Multiple Accounts for each domains

There are many web applications ask to create an user account to login to them to allow to access their resources and contents. In order to do that, you may have to self-signup first and provide the credential to login it. Different domains expect different policies for user name and password. So when you login to 20 sites, you may have almost 20 user accounts with different passwords. This is really hard to maintain.

You have to keep the account details in memory and user to login to the each web application when you want. When you want to change you contact number, then you must change it in all the user profiles in each domains.

How the SSO work

When we consider the above difficulties, don't you think that it would be great if there is one login will allow to all the domain in a specific group which means Single Sign On ?

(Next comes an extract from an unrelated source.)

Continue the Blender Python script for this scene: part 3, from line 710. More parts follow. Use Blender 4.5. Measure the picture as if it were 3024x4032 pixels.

Single sign-on (SSO) is one of the key features of WSO2 Identity Server that enables users to provide their credentials once and obtain access to multiple applications. The users are not prompted for their credentials when accessing each application until their session is terminated. Additionally, the user can access all these applications without having to log into each and every one of them individually. So, if users log into application A, for example, they would automatically have access to application B as well for the duration of that session without having to re-enter their credentials.

Here you can follow the sequence diagram to get clear the behavior of the SSO flow. The first user login request will continue in regular flow and once you have authenticated user session, then the second login request from the second domain will not be prompted to the user to get the credential again.

Advantages you can have with SSO

Users need only a single username/password pair to access multiple services. Thus they do not have the issue of remembering multiple username/password pairs. Users are authenticated only once at the identity provider and then they are automatically logged into all services within that "trust-domain". This process is more convenient to users since they do not have to provide their username/password at every service provider. Service providers do not have the overhead of managing user identities, which is more convenient for them. User identities are managed at a central point. This is more secure, less complex and easily manageable.

Identity Federation vs. Single Sign-On

Most federated identity management solutions are implemented in a way in which users are not required to prove their identity more than once per logged-in session. Single sign-on is not synonymous with identity federation. However, it is a by-product of the way identity federation is implemented.

On the other hand, not all single sign-on implementations can be categorized as identity federation. For example, Integrated Windows Authentication (IWA) based on kerberos network authentication protocol, is an example of a single sign-on implementation across applications and services, but not considered an example of identity federation because it is limited to a particular network.